**Exercise objective:** Pick out each line containing the string "parts" and copy it.
### Available records ###
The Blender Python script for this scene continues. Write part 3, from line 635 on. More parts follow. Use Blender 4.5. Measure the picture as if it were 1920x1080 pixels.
###
### Available records ###
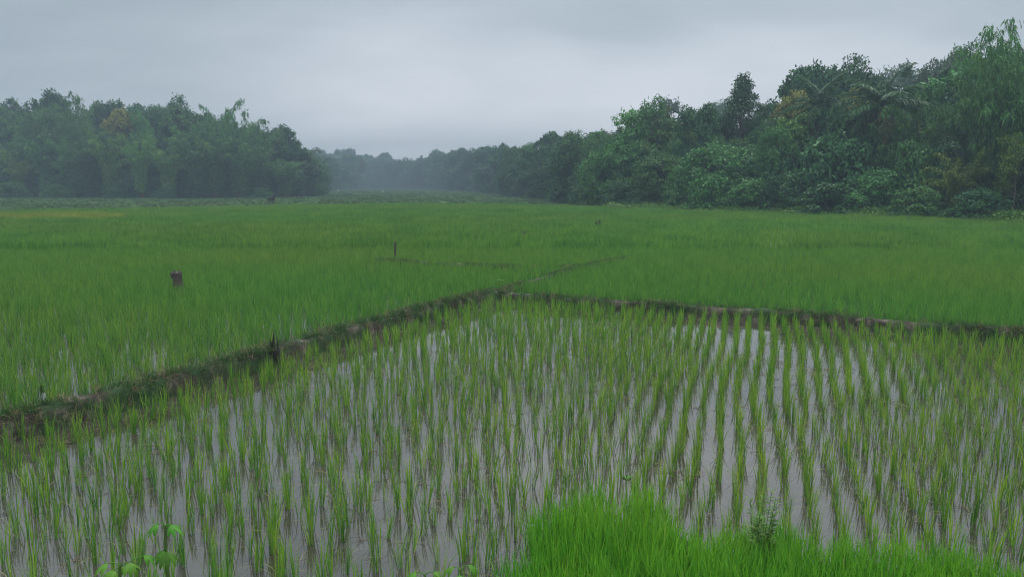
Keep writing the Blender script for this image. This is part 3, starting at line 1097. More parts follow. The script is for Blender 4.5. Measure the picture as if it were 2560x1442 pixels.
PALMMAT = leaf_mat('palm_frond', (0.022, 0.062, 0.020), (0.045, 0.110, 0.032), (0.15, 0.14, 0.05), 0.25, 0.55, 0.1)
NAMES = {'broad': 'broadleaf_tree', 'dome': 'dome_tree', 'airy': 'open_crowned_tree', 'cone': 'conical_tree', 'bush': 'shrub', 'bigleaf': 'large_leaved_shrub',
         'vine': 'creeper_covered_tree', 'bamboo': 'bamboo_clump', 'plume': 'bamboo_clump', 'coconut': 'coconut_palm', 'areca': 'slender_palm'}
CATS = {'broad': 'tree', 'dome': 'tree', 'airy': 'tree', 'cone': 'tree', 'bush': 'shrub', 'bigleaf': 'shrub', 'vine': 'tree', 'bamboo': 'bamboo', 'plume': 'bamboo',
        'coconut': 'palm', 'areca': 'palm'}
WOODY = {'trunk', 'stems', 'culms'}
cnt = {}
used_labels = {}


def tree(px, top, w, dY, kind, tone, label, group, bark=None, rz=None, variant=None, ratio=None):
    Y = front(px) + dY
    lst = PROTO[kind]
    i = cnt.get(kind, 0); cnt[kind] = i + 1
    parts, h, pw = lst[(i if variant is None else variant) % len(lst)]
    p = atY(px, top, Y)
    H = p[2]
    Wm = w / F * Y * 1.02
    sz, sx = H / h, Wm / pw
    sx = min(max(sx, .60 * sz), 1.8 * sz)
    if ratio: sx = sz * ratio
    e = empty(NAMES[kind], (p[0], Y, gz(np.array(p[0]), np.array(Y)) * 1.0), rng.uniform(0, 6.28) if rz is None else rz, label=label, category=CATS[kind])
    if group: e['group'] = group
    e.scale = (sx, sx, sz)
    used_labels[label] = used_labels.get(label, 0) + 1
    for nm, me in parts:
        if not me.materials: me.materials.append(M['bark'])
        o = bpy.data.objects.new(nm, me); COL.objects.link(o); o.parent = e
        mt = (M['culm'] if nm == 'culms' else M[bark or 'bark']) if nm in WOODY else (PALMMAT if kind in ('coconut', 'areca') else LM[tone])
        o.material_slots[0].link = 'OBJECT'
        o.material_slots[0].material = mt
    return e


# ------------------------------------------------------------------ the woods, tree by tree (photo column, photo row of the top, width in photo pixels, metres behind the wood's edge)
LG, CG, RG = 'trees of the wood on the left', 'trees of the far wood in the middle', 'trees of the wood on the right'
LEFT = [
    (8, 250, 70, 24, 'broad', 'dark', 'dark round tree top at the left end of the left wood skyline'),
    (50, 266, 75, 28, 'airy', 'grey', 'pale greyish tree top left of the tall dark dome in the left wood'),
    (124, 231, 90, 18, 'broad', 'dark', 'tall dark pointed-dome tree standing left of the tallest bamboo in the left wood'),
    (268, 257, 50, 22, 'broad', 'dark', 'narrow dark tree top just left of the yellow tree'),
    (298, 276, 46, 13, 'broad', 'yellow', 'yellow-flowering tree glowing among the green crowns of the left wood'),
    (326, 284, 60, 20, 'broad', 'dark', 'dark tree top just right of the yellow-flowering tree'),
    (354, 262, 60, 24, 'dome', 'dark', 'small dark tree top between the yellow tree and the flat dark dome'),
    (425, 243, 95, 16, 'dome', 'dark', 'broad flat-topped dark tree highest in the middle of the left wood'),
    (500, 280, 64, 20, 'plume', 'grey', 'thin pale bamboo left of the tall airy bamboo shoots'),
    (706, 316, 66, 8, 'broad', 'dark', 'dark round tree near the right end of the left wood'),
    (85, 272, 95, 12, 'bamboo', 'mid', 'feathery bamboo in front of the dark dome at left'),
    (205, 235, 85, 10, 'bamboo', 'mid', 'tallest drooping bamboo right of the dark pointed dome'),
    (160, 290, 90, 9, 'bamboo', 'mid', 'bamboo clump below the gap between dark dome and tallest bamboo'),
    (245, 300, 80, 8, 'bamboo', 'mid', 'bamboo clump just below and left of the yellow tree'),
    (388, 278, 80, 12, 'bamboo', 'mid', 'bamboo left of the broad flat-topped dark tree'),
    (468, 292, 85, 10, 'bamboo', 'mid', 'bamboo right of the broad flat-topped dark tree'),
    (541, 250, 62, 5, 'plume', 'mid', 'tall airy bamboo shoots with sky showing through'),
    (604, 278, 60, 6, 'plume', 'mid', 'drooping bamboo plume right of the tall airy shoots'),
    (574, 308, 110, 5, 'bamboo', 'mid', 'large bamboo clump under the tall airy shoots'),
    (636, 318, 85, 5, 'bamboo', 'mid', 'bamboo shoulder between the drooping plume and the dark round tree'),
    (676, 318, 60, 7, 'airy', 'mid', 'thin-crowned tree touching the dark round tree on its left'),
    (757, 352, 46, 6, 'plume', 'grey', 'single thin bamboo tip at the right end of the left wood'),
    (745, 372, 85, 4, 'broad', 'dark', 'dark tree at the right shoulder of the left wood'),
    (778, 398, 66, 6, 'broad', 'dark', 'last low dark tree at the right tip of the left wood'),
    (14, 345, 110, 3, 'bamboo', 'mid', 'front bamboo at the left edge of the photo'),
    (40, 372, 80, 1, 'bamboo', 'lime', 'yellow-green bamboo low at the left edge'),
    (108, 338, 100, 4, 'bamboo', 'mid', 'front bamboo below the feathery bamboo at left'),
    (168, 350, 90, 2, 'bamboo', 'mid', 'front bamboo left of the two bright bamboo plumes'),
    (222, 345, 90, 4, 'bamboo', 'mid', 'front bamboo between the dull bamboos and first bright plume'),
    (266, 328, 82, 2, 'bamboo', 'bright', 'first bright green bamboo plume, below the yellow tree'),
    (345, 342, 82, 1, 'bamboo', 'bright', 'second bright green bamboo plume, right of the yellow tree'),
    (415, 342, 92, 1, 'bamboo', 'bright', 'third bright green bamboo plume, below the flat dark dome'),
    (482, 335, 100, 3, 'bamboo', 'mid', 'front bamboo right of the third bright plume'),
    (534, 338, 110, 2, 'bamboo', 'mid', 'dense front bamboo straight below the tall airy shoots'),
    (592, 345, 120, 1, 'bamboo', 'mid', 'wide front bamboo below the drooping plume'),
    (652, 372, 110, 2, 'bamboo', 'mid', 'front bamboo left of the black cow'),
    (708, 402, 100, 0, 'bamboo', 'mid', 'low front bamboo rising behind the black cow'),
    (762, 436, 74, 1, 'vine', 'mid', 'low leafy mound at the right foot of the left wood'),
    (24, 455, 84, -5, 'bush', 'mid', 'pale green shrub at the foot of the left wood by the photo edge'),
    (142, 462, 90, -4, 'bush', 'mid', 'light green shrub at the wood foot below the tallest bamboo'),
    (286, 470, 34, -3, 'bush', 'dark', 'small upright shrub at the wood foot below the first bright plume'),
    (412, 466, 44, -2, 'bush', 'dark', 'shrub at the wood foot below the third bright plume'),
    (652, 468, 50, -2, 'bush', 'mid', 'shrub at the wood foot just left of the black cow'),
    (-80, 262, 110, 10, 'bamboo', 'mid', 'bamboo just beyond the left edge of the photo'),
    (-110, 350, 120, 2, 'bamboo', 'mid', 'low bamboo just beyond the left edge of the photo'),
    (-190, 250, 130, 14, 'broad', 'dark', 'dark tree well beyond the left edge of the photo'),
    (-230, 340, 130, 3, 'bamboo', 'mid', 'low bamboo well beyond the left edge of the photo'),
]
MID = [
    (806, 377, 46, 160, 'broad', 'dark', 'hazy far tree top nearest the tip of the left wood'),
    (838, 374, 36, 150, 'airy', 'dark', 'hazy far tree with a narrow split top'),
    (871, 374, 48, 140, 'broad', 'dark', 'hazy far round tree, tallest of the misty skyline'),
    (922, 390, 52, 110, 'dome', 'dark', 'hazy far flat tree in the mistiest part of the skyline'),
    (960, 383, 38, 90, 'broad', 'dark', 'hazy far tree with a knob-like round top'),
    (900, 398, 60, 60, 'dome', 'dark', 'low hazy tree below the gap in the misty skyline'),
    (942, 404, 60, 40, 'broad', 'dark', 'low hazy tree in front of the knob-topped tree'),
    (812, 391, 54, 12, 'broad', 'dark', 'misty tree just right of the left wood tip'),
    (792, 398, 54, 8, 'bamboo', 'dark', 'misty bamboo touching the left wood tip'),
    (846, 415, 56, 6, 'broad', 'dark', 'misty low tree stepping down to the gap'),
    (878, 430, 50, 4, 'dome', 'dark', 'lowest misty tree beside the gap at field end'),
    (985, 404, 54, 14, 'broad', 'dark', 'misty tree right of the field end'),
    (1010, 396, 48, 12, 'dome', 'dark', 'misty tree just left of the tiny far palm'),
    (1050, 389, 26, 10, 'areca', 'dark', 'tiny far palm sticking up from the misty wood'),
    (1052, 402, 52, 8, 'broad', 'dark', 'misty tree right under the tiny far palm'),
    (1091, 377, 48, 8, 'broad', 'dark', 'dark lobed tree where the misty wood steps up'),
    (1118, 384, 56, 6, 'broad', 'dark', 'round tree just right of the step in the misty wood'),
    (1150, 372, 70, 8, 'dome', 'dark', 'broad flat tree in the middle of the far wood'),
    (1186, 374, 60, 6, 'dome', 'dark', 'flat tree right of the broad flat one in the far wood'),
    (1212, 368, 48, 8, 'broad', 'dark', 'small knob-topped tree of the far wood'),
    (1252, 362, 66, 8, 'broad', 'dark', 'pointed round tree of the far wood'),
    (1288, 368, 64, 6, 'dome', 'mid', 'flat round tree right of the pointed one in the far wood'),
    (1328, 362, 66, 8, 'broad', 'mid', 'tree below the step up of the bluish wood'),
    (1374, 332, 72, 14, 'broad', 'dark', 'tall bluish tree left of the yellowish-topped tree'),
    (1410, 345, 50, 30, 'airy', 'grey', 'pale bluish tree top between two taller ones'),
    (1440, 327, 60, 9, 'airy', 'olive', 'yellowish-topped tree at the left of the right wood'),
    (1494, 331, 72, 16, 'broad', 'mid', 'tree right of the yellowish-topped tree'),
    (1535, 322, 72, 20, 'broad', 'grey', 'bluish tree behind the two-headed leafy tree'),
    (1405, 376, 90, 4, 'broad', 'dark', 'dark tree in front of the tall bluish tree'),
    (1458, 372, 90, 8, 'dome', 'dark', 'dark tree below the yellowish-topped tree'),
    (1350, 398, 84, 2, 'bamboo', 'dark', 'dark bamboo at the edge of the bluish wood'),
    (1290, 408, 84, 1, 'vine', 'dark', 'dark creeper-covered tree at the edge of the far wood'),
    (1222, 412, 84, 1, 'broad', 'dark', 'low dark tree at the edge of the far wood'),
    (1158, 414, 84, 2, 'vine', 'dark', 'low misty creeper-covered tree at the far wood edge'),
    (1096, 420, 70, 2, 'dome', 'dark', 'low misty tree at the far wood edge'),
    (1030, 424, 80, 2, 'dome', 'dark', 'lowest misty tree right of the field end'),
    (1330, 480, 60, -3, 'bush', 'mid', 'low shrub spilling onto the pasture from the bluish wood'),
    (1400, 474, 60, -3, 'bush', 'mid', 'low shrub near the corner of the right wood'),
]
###
**Exercise result:**
The Blender Python script for this scene continues. Write part 3, from line 635 on. More parts follow. Use Blender 4.5. Measure the picture as if it were 1920x1080 pixels.
Keep writing the Blender script for this image. This is part 3, starting at line 1097. More parts follow. The script is for Blender 4.5. Measure the picture as if it were 2560x1442 pixels.
    parts, h, pw = lst[(i if variant is None else variant) % len(lst)]
    for nm, me in parts:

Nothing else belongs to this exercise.